An aerial photo shows Fukushima Daini Nuclear Power Plant in Naraha Town, Fukushima Prefecture, Japan, August 9, 2025. /VCG
The operator of the Fukushima Daini Nuclear Power Plant, a facility currently being decommissioned, said Sunday it suspended cooling of a spent fuel pool after a pump malfunction triggered an alert.
Tokyo Electric Power Company Holdings (TEPCO) said an alarm for the spent fuel pool of the plant's No. 1 reactor went off at around 2:45 p.m. local time on Sunday. Workers shut down the pump after smoke was detected at the site, halting the pool's cooling system.
Radiation levels around the nuclear plant have shown no change, and no injuries have been reported so far, TEPCO said, adding that it was investigating the cause of the malfunction and working to repair the pump as quickly as possible to restore cooling.

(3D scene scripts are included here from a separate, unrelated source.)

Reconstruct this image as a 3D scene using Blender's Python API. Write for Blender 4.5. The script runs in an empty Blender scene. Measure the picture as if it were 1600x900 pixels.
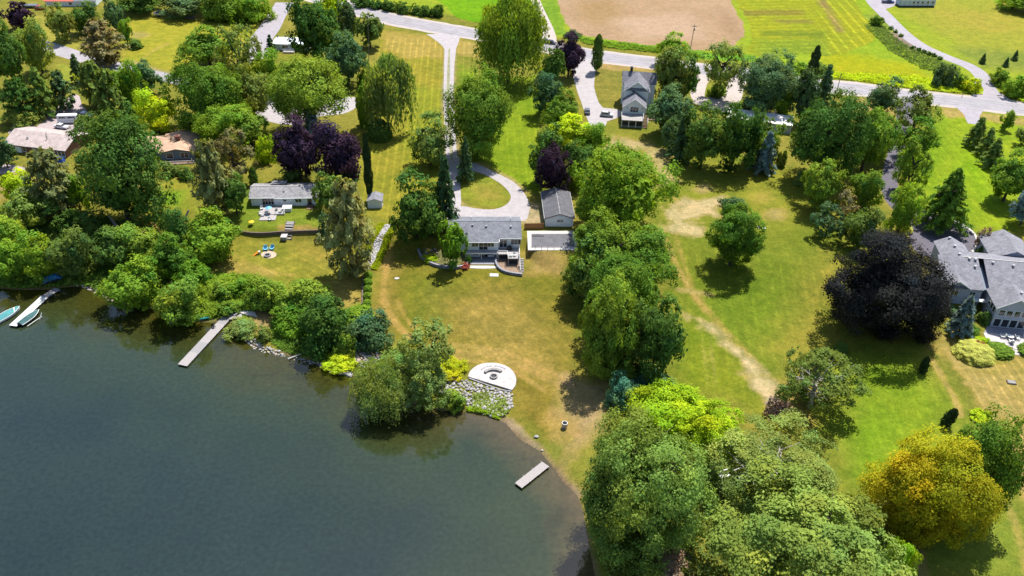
import bpy, bmesh, math, random
import numpy as np
from mathutils import Vector, Matrix
from mathutils.geometry import tessellate_polygon

random.seed(7)
RAD = math.radians
SC = bpy.context.scene
COL = SC.collection

# ------------------------------------------------------------------ camera, sky, sun, exposure
FOC, PITCH, ROLL, CAMZ = 1350.0, RAD(35.0), RAD(1.7), 121.8     # focal length in 1600ths of the frame width
_c, _s = math.cos(PITCH), math.sin(PITCH)
CF = Vector((0, _c, -_s)); _u0 = Vector((0, _s, _c)); _r0 = Vector((1, 0, 0))
CR = _r0 * math.cos(ROLL) + _u0 * math.sin(ROLL)
CU = _u0 * math.cos(ROLL) - _r0 * math.sin(ROLL)
cam_d = bpy.data.cameras.new('camera'); cam = bpy.data.objects.new('camera', cam_d); COL.objects.link(cam)
cam_d.sensor_width = 36.0; cam_d.lens = 36.0 * FOC / 1600.0
cam_d.clip_start = 1.0; cam_d.clip_end = 9000.0
m3 = Matrix((CR, CU, -CF)).transposed()
cam.matrix_world = Matrix.Translation((0, 0, CAMZ)) @ m3.to_4x4()
SC.camera = cam

SUN_EL, SUN_AZ = RAD(62.5), RAD(27.0)      # azimuth measured from +Y (away from the camera) towards +X
world = bpy.data.worlds.new('World'); SC.world = world; world.use_nodes = True
wn = world.node_tree.nodes; wl = world.node_tree.links
sky = wn.new('ShaderNodeTexSky'); sky.sky_type = 'NISHITA'; sky.sun_disc = False
sky.sun_elevation = SUN_EL; sky.sun_rotation = SUN_AZ
wl.new(sky.outputs[0], wn['Background'].inputs['Color']); wn['Background'].inputs['Strength'].default_value = 0.11
sd = bpy.data.lights.new('sun', 'SUN'); sd.energy = 4.9; sd.angle = RAD(0.55); sd.color = (1.0, 0.95, 0.87)
sun = bpy.data.objects.new('sun', sd); COL.objects.link(sun)
sv = Vector((math.sin(SUN_AZ) * math.cos(SUN_EL), math.cos(SUN_AZ) * math.cos(SUN_EL), math.sin(SUN_EL)))
sun.rotation_euler = sv.to_track_quat('Z', 'Y').to_euler(); sun.location = sv * 300
SC.view_settings.view_transform = 'Standard'; SC.view_settings.look = 'None'
SC.view_settings.exposure = 0.92; SC.view_settings.gamma = 1.0
SC.cycles.max_bounces = 6; SC.cycles.diffuse_bounces = 3; SC.cycles.transparent_max_bounces = 6

LIGHT = 3.0          # what a flat white surface in this sun shows; albedo = seen colour / LIGHT
def lin(c): return tuple(((v / 255) / 12.92 if v / 255 <= 0.04045 else ((v / 255 + 0.055) / 1.055) ** 2.4) for v in c)
def A(*c): return tuple(min(0.85, v / LIGHT) for v in lin(c))

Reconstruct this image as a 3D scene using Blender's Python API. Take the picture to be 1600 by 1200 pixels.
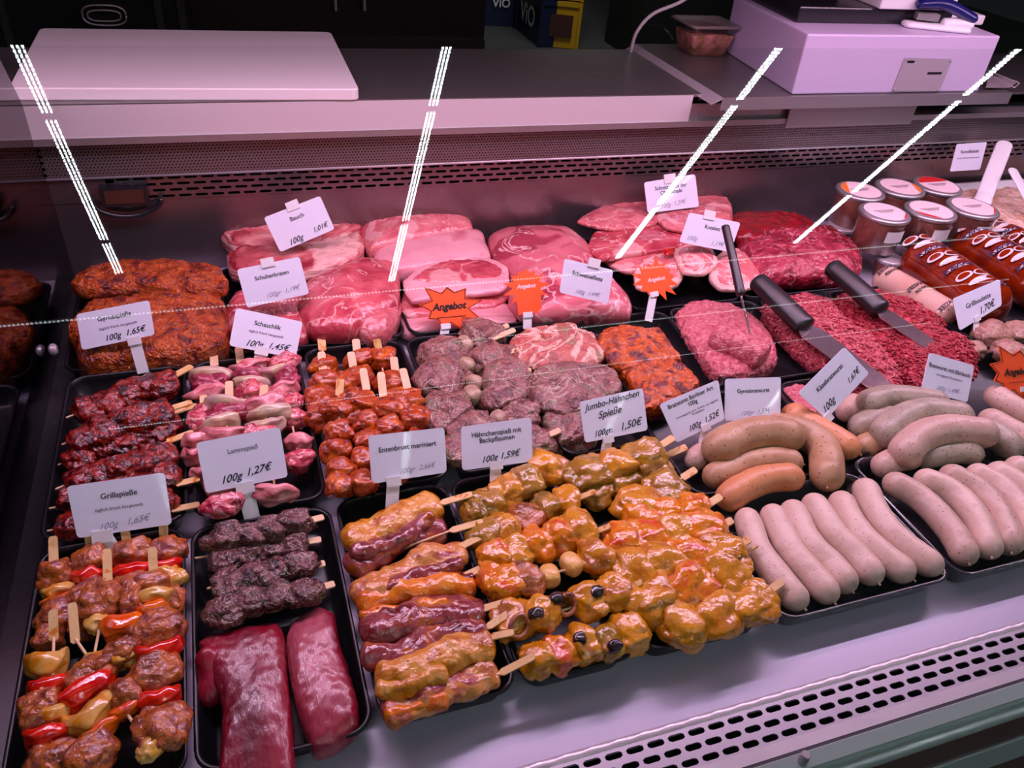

According to public broadcaster NHK, the pool water temperature stood at 26.5 degrees Celsius when the cooling system was halted, leaving about eight days before it would exceed the 65-degree Celsius threshold set for safe operation.
The four-reactor Fukushima Daini plant sits about 12 km south of the Fukushima Daiichi plant, both of which were crippled by a massive earthquake and an ensuing tsunami in March 2011, prompting TEPCO to decommission both facilities.